Go through the entries below and collect each line with the string "uniform" in it.

• ENTRIES SHOWN:
▬▬▬
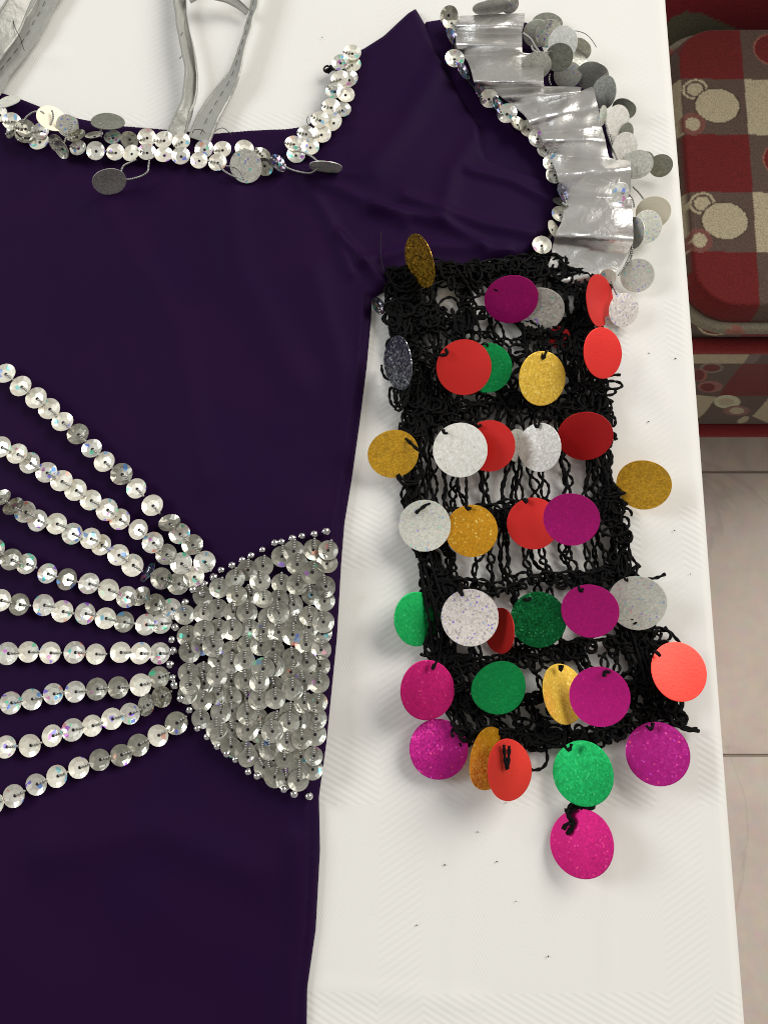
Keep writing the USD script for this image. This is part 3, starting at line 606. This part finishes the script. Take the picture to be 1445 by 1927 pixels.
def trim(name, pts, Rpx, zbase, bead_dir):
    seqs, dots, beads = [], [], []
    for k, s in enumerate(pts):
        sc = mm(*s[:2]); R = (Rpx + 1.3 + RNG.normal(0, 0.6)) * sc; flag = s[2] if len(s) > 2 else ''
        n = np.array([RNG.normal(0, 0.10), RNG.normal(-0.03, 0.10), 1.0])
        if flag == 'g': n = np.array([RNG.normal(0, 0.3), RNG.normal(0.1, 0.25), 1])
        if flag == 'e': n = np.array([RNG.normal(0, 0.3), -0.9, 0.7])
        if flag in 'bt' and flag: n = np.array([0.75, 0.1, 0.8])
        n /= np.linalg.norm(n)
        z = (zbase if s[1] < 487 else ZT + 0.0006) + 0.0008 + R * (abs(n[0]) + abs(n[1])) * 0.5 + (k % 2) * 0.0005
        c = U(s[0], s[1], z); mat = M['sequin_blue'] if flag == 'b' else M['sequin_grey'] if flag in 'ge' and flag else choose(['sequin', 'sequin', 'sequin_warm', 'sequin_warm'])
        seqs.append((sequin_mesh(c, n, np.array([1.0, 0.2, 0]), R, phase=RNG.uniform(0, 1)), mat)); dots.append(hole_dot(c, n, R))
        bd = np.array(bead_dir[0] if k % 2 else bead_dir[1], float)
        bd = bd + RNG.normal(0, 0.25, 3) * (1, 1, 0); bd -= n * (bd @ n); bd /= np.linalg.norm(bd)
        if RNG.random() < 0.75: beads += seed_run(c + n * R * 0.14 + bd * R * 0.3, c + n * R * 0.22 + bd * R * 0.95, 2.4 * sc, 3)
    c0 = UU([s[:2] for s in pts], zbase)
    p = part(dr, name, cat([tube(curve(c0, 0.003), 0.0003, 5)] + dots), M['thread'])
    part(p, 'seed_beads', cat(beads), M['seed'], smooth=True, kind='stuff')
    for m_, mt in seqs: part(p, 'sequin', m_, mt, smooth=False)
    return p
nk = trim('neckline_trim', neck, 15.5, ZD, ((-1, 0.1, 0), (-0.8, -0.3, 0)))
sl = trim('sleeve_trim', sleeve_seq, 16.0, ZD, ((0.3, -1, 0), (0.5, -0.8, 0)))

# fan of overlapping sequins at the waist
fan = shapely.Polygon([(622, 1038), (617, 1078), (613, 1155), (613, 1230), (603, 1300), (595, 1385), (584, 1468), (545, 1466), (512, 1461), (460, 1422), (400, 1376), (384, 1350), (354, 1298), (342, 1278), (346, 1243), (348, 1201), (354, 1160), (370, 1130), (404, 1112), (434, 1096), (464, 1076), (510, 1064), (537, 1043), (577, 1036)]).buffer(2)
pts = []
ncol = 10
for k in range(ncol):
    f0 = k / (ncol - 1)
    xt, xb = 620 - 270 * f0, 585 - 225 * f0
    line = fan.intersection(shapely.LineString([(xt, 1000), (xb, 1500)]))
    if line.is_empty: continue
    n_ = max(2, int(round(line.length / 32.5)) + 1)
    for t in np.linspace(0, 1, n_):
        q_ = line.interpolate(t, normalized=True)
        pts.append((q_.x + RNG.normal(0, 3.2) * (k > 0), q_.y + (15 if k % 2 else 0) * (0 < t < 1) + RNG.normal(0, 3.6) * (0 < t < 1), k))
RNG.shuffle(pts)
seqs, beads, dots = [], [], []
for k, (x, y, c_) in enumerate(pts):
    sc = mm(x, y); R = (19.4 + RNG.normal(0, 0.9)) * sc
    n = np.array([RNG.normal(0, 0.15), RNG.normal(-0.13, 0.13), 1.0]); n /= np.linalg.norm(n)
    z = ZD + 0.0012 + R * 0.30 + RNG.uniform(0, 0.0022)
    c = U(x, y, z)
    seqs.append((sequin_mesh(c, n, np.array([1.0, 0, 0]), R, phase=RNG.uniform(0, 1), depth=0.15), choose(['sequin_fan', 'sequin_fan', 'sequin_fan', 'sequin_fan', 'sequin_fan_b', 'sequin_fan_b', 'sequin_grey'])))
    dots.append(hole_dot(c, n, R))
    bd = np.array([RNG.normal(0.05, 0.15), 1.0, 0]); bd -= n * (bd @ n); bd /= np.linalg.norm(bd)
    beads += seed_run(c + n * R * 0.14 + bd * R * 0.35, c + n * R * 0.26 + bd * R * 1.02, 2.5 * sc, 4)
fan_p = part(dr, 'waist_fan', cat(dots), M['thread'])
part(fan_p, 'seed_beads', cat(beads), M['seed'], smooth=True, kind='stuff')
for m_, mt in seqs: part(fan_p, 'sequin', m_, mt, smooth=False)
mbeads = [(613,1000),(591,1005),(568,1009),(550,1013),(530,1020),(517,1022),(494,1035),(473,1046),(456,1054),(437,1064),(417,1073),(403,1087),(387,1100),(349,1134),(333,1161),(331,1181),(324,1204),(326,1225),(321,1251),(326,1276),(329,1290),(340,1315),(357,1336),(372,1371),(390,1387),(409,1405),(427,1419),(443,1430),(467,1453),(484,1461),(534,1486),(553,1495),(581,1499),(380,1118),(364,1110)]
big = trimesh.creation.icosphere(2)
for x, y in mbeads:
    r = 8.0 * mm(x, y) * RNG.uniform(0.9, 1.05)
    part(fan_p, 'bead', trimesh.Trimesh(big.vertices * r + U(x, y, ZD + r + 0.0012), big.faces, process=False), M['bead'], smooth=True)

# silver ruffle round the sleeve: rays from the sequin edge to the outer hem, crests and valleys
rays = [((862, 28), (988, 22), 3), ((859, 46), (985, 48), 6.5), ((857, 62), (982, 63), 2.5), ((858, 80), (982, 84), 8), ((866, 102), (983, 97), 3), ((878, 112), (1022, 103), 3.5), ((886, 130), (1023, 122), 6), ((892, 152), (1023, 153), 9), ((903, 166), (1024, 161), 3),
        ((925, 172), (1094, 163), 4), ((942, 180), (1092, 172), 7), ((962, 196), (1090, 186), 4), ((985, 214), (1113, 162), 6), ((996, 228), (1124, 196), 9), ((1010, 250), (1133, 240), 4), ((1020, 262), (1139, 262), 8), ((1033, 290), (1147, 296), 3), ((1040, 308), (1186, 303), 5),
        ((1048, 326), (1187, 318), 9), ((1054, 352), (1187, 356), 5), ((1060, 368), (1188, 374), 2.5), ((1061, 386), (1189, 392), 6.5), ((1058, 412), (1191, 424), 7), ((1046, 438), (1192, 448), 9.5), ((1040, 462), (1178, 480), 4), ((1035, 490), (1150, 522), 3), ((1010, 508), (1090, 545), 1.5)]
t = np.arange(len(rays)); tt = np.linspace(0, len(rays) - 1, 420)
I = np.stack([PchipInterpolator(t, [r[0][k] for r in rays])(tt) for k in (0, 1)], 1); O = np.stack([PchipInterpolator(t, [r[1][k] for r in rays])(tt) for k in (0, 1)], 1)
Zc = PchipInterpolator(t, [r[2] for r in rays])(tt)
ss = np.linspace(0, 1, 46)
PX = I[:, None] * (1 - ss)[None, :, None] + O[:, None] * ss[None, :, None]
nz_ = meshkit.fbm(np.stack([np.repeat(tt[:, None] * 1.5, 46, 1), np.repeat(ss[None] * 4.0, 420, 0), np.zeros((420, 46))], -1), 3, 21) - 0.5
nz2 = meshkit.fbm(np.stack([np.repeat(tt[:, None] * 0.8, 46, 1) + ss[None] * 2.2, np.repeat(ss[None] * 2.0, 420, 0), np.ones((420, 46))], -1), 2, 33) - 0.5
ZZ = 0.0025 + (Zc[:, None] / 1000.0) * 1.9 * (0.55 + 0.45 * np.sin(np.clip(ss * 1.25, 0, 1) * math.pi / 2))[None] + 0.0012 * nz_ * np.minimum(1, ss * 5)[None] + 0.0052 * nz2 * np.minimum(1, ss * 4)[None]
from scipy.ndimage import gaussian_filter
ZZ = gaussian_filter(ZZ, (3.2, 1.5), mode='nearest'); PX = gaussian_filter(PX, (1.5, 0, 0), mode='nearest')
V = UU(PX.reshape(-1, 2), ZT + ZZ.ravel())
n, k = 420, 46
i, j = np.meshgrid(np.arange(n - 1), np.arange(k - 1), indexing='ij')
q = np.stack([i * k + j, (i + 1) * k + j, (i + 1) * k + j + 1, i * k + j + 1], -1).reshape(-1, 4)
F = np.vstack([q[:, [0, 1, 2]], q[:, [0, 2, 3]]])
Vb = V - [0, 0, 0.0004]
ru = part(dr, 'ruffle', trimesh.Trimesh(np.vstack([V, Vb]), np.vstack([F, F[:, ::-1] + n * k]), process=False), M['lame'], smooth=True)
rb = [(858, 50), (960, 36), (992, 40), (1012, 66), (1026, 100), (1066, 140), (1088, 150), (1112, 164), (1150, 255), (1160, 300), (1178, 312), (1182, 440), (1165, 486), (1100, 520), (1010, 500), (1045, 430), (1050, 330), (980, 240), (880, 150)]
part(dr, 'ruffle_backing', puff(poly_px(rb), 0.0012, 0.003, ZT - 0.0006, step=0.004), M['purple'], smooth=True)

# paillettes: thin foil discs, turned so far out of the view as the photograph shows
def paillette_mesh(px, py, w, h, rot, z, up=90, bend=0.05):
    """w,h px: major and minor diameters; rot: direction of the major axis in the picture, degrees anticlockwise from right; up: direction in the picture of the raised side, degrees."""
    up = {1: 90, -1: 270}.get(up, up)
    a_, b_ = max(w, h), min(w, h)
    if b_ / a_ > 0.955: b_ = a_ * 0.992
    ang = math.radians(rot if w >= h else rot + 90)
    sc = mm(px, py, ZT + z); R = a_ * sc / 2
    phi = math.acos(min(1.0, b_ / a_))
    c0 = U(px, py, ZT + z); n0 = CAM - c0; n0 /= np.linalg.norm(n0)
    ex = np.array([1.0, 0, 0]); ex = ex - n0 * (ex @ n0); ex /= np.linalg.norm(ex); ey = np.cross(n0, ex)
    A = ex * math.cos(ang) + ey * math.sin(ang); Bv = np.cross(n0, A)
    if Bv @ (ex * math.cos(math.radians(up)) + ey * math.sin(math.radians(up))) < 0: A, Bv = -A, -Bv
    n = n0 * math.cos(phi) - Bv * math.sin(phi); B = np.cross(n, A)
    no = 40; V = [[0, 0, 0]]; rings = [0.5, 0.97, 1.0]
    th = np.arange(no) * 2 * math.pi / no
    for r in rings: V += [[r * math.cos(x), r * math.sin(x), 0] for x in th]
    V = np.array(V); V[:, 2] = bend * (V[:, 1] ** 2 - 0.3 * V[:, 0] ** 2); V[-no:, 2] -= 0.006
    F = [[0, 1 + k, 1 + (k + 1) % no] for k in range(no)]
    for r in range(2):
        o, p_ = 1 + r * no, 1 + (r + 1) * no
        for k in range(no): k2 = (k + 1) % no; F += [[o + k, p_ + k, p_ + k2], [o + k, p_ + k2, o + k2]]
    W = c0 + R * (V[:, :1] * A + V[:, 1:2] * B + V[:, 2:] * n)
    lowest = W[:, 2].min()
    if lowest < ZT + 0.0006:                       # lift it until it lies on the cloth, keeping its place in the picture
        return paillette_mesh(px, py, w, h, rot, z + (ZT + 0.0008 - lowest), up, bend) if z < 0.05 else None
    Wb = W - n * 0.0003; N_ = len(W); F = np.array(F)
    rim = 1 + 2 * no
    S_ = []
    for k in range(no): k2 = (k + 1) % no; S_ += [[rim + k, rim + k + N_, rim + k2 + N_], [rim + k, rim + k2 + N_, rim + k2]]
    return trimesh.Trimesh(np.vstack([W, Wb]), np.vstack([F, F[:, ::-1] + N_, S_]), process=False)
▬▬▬
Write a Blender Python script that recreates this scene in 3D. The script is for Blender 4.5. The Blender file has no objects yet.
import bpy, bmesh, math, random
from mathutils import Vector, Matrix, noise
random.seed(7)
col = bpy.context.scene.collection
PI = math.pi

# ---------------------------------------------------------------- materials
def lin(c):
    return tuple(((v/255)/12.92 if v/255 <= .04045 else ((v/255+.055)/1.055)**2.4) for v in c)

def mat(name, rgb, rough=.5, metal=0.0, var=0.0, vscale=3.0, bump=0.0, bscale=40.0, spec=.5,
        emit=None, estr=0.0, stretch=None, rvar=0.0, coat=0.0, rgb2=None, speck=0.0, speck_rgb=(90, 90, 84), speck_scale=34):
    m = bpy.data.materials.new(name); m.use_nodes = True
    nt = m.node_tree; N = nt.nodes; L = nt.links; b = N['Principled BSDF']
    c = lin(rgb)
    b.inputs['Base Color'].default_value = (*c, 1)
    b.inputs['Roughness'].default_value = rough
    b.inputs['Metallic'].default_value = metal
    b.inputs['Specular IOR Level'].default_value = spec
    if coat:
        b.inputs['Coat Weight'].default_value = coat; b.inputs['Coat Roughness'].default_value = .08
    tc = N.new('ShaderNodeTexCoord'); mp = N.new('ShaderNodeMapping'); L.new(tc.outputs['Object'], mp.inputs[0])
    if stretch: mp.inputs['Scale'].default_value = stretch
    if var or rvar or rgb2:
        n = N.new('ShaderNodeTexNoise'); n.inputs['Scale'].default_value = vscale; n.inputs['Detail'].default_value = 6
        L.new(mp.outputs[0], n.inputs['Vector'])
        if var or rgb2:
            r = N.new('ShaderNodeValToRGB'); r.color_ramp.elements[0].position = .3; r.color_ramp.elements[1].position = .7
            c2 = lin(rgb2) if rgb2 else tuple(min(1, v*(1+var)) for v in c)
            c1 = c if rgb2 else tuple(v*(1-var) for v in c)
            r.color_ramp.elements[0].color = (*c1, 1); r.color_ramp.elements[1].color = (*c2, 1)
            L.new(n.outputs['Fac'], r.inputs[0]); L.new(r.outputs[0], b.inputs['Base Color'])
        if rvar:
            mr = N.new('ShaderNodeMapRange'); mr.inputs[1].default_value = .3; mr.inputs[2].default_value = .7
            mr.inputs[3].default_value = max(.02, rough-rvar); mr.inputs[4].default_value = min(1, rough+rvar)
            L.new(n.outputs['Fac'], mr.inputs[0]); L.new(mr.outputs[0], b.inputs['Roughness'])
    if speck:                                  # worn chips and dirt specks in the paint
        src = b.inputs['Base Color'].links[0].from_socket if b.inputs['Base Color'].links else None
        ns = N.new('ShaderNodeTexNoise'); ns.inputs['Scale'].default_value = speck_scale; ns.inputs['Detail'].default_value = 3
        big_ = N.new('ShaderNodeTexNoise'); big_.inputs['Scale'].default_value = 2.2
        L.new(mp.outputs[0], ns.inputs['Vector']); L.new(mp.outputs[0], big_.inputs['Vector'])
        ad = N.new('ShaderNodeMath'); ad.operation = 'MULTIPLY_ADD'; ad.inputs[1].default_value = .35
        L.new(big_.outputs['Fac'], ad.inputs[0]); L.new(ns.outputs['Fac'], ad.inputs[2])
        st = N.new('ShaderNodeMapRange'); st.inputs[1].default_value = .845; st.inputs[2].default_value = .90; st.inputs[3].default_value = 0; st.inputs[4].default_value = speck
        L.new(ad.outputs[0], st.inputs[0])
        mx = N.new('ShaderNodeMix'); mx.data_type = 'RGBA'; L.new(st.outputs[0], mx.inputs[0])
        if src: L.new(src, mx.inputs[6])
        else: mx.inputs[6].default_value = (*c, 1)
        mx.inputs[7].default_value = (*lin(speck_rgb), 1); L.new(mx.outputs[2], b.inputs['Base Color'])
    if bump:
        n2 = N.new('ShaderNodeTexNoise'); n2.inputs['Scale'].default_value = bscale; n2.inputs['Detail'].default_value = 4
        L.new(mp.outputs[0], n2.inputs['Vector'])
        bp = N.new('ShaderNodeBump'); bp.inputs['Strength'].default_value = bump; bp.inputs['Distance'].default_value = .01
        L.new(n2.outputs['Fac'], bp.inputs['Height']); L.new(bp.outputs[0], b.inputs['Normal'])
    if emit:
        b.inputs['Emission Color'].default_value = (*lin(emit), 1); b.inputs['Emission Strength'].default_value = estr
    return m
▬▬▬
• ANSWER TO THE TASK:
        seqs.append((sequin_mesh(c, n, np.array([1.0, 0.2, 0]), R, phase=RNG.uniform(0, 1)), mat)); dots.append(hole_dot(c, n, R))
    z = ZD + 0.0012 + R * 0.30 + RNG.uniform(0, 0.0022)
    seqs.append((sequin_mesh(c, n, np.array([1.0, 0, 0]), R, phase=RNG.uniform(0, 1), depth=0.15), choose(['sequin_fan', 'sequin_fan', 'sequin_fan', 'sequin_fan', 'sequin_fan_b', 'sequin_fan_b', 'sequin_grey'])))
    r = 8.0 * mm(x, y) * RNG.uniform(0.9, 1.05)